Q:Indeed, you’ve announced the intention to appoint a Deputy PVC for Equalities. This was something which a campaign group for disabled students on campus called Access Sussex had been calling for. You said they would have a broad mandate. I was wondering, what will this mean for students in general?

A: We’re working on the job description now. the brief will be determined by me and them, but it will include all aspects of equality. There are so many pressing issues, we can’t do everything at once. But let’s start with the national attainment gap for British black and minority ethnic students – there are all sorts of complex reasons for this. Another is methods of support for all students and staff, and obviously including accessibility. In a sense, we can’t understand the nature and scale of changes needed; we need a programme which will take time to develop.
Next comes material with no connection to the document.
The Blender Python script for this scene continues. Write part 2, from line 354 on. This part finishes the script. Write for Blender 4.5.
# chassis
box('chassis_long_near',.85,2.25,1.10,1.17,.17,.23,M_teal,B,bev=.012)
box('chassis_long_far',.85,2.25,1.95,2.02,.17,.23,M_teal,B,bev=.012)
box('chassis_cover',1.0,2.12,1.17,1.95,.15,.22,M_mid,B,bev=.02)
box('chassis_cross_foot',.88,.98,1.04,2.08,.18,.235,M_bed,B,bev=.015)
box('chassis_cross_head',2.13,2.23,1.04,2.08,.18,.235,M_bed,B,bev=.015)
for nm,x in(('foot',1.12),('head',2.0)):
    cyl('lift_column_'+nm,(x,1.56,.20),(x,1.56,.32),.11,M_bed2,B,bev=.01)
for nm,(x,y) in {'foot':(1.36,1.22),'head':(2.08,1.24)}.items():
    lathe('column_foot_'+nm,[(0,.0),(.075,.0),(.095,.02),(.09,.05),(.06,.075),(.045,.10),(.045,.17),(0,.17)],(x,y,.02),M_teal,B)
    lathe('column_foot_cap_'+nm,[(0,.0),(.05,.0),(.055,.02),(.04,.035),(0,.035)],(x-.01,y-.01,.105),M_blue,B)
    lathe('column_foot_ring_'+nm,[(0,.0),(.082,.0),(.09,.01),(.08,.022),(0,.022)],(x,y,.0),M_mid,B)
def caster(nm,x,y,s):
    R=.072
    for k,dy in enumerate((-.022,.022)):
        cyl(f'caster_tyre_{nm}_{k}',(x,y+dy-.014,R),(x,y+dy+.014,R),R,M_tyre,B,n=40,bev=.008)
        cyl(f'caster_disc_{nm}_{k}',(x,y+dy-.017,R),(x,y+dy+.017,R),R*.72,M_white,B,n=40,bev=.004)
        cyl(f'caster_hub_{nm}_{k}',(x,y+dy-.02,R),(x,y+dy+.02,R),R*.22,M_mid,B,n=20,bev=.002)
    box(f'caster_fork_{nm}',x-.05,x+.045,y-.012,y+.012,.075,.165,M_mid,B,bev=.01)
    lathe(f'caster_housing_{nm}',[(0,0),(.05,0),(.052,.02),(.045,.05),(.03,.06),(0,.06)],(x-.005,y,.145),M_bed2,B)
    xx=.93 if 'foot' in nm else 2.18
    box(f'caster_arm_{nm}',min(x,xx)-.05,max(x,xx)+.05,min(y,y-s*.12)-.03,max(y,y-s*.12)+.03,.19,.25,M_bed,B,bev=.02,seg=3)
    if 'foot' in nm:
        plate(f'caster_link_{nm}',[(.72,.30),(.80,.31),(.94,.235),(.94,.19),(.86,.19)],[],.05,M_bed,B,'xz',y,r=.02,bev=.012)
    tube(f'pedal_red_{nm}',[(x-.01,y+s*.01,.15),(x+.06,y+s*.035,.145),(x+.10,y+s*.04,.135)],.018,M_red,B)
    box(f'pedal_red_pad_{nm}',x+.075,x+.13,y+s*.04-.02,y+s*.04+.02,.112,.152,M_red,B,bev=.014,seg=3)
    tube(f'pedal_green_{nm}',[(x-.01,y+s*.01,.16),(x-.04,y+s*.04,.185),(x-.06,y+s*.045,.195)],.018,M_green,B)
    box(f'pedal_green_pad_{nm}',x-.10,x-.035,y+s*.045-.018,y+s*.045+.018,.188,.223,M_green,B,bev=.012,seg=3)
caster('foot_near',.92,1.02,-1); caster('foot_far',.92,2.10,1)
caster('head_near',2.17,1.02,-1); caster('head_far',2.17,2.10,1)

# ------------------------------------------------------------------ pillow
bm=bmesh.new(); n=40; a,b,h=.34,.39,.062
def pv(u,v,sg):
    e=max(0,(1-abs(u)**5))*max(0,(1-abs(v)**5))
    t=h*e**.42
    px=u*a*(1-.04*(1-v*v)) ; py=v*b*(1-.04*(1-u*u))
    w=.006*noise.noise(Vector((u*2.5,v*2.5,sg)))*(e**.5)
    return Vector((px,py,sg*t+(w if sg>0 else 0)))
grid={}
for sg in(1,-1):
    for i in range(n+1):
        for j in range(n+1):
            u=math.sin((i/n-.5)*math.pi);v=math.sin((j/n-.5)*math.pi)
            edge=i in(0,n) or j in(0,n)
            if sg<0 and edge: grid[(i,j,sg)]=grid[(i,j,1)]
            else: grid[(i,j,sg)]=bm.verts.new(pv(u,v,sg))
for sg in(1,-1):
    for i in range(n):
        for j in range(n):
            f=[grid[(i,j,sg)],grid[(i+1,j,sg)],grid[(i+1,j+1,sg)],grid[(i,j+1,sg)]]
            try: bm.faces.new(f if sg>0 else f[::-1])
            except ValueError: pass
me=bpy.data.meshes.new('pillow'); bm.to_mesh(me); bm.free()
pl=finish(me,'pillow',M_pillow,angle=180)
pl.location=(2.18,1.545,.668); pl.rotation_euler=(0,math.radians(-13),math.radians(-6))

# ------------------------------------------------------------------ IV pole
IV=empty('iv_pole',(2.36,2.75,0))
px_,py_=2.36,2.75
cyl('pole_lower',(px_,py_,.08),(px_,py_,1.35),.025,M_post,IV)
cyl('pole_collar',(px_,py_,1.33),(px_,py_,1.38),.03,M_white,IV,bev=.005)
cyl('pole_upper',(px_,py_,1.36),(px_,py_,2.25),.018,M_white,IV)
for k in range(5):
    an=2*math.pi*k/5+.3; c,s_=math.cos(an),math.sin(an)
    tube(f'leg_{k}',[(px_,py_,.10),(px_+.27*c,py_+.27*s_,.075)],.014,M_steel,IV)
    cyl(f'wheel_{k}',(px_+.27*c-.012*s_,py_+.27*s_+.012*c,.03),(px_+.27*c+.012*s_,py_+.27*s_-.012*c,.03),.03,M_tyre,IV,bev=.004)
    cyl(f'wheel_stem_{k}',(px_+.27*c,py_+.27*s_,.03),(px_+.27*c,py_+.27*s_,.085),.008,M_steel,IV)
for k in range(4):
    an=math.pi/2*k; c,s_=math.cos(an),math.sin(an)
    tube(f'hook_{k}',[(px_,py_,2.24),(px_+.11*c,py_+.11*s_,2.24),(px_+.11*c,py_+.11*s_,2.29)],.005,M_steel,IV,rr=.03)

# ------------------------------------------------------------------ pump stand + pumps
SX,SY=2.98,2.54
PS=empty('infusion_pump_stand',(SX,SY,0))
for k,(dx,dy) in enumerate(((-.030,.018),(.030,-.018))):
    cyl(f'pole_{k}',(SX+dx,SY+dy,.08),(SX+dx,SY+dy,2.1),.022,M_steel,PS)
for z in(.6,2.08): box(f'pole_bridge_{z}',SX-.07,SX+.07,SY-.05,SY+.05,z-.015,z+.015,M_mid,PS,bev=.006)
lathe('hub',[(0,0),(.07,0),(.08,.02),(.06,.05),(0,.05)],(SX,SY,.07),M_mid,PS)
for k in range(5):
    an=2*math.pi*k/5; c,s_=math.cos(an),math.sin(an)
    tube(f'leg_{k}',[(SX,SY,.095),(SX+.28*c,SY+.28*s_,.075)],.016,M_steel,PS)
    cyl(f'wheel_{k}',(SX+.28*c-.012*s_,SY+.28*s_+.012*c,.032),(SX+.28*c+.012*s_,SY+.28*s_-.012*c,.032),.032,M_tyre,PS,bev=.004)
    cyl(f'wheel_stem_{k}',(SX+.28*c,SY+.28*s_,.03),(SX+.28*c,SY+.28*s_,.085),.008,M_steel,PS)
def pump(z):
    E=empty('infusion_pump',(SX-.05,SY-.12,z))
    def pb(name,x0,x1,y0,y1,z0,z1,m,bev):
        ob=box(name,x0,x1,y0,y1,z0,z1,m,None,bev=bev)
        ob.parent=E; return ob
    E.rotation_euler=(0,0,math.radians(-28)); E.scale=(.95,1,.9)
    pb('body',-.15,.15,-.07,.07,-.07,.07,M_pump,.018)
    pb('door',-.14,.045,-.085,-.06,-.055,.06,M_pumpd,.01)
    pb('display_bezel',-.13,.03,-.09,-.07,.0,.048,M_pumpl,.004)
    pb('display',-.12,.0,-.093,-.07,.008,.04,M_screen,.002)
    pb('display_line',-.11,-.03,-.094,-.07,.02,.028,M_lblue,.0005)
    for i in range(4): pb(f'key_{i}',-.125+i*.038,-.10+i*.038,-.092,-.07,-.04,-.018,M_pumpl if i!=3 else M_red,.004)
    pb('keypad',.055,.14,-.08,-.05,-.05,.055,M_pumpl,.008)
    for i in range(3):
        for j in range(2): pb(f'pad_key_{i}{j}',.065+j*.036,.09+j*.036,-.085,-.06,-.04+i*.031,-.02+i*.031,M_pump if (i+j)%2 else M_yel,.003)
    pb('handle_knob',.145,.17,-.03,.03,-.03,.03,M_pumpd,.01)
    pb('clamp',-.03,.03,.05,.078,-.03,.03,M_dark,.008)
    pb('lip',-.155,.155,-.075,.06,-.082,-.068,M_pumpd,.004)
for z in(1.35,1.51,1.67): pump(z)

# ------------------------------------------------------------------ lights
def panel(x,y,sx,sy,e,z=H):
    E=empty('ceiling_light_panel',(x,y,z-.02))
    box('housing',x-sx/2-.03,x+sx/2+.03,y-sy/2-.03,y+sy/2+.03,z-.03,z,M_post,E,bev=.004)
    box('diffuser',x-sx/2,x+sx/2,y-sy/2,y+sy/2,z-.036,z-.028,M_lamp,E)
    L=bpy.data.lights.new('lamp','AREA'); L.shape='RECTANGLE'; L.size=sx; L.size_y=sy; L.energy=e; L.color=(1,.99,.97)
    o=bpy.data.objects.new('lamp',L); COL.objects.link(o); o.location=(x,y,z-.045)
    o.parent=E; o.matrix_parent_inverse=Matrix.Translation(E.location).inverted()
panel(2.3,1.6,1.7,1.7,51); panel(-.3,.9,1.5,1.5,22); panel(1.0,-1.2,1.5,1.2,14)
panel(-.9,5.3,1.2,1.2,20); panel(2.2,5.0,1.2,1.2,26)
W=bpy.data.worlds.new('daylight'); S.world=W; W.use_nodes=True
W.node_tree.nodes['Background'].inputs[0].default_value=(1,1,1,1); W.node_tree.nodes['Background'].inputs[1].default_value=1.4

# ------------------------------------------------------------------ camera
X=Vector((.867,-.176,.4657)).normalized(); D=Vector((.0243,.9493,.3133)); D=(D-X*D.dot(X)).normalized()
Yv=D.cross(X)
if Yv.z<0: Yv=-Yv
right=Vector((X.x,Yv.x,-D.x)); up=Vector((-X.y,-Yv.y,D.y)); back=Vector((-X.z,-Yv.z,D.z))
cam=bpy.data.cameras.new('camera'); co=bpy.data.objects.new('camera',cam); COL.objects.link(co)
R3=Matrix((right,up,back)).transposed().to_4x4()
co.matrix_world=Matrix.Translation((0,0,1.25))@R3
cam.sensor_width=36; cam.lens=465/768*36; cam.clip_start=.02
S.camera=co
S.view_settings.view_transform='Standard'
Q:One other issue students are all still dealing with is fees, and now universities have started raising them. Could you tell us if there are any plans for Sussex to raise them?

A: I actually don’t know if there are because I haven’t been involved in any discussions here. One of the problems that happens in transition [between university jobs] is that you have confidentiality, which means that I’m not allowed to know what this university are doing as long as I’m still working at another. I have to say that not raising fees in line with inflation means that we have to become much, much more efficient at what we do. The inflation rate for universities is actually higher than [the inflation rate used to calculate fees]. So already we have to generate more money, or we have to cut. Those really are the options. If it’s not a thing this year and it’s not a thing next year, it will come. Because not to do it is going to be damaging. And I’m not going to pretend it isn’t the case. the economics of it makes it inevitable.

Q: Do you have any final message for students?

A: I’m not good at sound bites! Sussex is a fantastic place – take advantage of it and Brighton.